Lines before the one containing "5.6)], wall_m=M_STONE, roof_m=M_SLATE_DK)" are excluded; retype that line and all remaining lines of the material exactly.

— Begin COLLECTED DATA —

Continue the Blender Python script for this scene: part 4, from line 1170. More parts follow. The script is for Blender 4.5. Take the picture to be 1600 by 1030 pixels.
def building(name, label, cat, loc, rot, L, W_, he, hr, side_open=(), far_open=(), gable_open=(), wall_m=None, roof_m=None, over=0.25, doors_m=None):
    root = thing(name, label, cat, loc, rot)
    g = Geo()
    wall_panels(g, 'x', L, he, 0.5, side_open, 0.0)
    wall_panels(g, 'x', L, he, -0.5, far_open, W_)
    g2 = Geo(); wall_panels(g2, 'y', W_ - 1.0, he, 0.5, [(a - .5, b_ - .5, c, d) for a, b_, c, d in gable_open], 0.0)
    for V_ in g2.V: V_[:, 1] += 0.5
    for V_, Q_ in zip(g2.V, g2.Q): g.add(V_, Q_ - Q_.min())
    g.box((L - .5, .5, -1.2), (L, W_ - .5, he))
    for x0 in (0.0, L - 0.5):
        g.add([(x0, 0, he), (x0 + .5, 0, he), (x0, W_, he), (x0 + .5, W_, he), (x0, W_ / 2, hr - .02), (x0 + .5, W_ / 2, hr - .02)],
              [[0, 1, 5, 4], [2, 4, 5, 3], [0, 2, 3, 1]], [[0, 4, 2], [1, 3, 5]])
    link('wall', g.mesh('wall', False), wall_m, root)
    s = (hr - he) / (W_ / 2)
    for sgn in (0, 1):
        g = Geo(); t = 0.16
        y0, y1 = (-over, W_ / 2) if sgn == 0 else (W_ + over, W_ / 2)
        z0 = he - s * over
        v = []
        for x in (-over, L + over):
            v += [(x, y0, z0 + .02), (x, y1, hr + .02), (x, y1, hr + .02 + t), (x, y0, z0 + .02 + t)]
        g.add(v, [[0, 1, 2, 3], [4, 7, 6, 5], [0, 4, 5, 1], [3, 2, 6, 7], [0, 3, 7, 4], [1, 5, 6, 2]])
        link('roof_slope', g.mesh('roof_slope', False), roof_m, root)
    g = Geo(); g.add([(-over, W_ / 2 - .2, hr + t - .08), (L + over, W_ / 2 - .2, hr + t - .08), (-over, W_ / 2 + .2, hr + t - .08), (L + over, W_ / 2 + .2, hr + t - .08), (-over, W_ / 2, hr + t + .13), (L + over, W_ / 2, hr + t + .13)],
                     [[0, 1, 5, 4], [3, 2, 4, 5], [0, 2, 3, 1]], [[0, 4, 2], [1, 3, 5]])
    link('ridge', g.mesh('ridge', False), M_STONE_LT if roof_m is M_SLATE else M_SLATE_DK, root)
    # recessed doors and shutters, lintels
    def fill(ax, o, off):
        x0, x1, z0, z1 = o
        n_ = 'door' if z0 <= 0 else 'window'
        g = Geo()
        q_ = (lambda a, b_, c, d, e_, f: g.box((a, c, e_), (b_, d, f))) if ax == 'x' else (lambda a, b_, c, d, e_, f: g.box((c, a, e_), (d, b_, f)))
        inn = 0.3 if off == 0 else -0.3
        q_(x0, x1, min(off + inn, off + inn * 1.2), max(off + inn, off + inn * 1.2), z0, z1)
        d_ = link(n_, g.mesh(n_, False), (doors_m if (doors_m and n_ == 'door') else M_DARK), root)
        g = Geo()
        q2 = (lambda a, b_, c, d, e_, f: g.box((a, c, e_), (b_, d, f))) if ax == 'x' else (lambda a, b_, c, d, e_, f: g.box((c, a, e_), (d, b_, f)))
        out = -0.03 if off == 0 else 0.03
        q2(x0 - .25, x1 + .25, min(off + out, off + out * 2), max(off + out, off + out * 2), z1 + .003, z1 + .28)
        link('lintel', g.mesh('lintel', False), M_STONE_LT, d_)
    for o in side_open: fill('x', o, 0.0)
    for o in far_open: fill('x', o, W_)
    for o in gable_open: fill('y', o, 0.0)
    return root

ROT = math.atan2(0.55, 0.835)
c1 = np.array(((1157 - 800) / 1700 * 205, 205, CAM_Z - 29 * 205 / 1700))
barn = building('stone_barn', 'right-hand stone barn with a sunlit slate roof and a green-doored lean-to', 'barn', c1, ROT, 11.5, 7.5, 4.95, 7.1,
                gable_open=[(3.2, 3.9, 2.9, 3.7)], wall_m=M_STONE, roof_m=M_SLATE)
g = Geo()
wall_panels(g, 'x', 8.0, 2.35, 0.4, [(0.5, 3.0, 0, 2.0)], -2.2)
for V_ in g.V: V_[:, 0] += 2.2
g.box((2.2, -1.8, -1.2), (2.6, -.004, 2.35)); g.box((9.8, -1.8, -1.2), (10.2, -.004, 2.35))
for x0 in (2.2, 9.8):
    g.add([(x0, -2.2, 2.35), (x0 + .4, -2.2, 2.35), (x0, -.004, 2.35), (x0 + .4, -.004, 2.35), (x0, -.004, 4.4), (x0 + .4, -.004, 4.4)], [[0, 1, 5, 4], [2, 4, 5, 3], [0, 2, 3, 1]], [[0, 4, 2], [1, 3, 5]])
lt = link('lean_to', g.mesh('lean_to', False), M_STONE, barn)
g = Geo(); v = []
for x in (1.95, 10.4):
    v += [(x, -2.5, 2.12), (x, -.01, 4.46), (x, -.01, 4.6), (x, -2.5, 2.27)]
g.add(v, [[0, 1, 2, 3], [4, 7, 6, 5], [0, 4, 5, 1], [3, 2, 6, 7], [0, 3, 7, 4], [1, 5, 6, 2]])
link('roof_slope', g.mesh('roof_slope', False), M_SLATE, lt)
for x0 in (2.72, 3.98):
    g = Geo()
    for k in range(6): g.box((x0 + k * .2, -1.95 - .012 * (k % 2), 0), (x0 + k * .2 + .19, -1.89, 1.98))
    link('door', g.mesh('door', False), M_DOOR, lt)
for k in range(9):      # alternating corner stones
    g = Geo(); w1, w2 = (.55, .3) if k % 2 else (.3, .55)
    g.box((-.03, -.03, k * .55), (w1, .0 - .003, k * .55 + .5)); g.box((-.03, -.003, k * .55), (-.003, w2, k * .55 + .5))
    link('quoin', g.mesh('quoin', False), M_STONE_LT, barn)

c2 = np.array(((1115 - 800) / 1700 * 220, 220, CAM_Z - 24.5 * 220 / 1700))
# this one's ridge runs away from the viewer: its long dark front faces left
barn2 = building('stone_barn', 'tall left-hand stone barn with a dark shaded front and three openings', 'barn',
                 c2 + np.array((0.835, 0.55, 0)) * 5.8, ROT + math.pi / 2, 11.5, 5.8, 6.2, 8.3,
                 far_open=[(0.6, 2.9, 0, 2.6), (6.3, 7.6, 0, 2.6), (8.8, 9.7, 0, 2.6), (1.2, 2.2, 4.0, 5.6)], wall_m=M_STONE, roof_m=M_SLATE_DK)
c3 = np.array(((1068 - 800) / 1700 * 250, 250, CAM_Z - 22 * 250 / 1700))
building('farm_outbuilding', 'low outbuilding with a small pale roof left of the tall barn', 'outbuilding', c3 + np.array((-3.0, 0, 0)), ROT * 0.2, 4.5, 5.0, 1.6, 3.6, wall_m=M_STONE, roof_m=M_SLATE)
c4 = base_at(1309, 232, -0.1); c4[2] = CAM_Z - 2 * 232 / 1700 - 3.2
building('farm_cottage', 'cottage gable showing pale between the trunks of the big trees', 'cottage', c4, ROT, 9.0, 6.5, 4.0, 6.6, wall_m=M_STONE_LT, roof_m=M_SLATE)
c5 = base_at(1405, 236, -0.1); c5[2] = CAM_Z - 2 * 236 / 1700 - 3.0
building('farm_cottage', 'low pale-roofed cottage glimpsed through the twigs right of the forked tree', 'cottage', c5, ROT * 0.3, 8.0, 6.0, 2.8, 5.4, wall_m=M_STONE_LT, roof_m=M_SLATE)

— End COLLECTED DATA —

THE COMPLETED TASK:
                 far_open=[(0.6, 2.9, 0, 2.6), (6.3, 7.6, 0, 2.6), (8.8, 9.7, 0, 2.6), (1.2, 2.2, 4.0, 5.6)], wall_m=M_STONE, roof_m=M_SLATE_DK)
c3 = np.array(((1068 - 800) / 1700 * 250, 250, CAM_Z - 22 * 250 / 1700))
building('farm_outbuilding', 'low outbuilding with a small pale roof left of the tall barn', 'outbuilding', c3 + np.array((-3.0, 0, 0)), ROT * 0.2, 4.5, 5.0, 1.6, 3.6, wall_m=M_STONE, roof_m=M_SLATE)
c4 = base_at(1309, 232, -0.1); c4[2] = CAM_Z - 2 * 232 / 1700 - 3.2
building('farm_cottage', 'cottage gable showing pale between the trunks of the big trees', 'cottage', c4, ROT, 9.0, 6.5, 4.0, 6.6, wall_m=M_STONE_LT, roof_m=M_SLATE)
c5 = base_at(1405, 236, -0.1); c5[2] = CAM_Z - 2 * 236 / 1700 - 3.0
building('farm_cottage', 'low pale-roofed cottage glimpsed through the twigs right of the forked tree', 'cottage', c5, ROT * 0.3, 8.0, 6.0, 2.8, 5.4, wall_m=M_STONE_LT, roof_m=M_SLATE)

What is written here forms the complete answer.